All About Steve

Steven Capsuto graduated from Rutgers with a double minor in U.S. History and Mass Media & Journalism, and a major in Spanish. Since 1989, he has presented video-illustrated lectures about how television reflects different aspects of American society.
 
The original presentations focused on portrayals of lesbian, gay, bisexual and transgender (LGBT) people. In 2004 he added a talk about U.S. remakes of foreign TV shows, and in 2013 a presentation about Jewish characters on TV.
 
His book, Alternate Channels, was a semifinalist for the American Library Association's Stonewall Book Award.

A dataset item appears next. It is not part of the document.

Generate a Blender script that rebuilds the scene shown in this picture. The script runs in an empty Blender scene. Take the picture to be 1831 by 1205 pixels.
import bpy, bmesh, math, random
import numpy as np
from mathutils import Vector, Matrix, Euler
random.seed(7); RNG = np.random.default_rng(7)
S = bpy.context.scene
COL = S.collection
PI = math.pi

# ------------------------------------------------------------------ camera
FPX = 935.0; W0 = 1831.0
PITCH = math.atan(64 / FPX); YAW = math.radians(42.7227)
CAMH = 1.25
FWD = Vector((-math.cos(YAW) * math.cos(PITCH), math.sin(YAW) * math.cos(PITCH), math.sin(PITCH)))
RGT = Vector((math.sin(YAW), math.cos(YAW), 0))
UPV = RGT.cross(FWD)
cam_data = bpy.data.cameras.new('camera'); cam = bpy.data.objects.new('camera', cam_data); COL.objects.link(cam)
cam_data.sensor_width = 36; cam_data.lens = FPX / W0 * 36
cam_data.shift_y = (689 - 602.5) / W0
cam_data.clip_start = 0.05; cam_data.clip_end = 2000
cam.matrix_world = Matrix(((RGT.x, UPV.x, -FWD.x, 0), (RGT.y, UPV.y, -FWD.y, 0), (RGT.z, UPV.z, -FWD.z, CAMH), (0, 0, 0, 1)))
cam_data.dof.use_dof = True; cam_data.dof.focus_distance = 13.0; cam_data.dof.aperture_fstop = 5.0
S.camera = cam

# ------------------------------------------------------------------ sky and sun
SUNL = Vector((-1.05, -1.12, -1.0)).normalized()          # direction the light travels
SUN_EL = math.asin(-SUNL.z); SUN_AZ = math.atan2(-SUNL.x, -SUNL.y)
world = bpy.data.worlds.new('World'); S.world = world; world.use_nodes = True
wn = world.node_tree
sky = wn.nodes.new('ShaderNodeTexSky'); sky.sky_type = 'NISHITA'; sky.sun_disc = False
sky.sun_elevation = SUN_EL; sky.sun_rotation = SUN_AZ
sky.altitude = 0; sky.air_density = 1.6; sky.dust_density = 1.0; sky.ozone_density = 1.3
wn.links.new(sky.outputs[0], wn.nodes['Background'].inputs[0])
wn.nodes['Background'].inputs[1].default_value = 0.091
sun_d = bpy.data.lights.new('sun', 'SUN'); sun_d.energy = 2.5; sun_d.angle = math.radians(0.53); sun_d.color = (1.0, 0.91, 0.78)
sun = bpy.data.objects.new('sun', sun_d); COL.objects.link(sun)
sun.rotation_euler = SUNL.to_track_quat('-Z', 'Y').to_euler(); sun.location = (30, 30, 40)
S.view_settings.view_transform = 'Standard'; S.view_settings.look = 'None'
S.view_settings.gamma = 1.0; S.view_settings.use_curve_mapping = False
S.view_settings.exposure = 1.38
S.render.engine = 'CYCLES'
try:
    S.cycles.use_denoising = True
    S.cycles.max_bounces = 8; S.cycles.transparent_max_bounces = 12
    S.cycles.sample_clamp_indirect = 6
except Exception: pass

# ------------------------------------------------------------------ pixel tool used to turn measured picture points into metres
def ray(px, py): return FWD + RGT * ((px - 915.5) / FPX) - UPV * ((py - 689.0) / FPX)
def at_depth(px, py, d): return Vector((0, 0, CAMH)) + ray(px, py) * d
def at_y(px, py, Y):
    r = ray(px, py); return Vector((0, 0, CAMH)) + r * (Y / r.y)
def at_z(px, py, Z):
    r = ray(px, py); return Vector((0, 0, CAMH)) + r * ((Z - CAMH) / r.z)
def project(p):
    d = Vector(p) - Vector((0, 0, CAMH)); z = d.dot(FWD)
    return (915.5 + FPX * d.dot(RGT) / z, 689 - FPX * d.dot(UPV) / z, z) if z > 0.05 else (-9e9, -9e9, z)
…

Alternate Channels traces the radical changes in LGBT imagery on radio and TV from 1930 to 2000. It has a five-star rating on Amazon.com, has been used in college courses, and is widely cited by other authors. He began researching the media's LGBT images in the late 1980s, while volunteering at a crisis hotline. Many of the callers were suicidal gay teens who had built their self-image on the grim depictions seen on television at that time.
 

Steven has contributed media-history articles to periodicals and reference books, has presented papers at academic conferences in several countries, and served on the research teams for documentaries seen on PBS and Bravo cable (including The Question of Equality and TV Revolution).
 

He was the head archivist of the GLBT Archives of Philadelphia from 1997 to 2003, and has been involved in various social-justice causes since the 1980s. In his day job, he is a translator and translation project manager.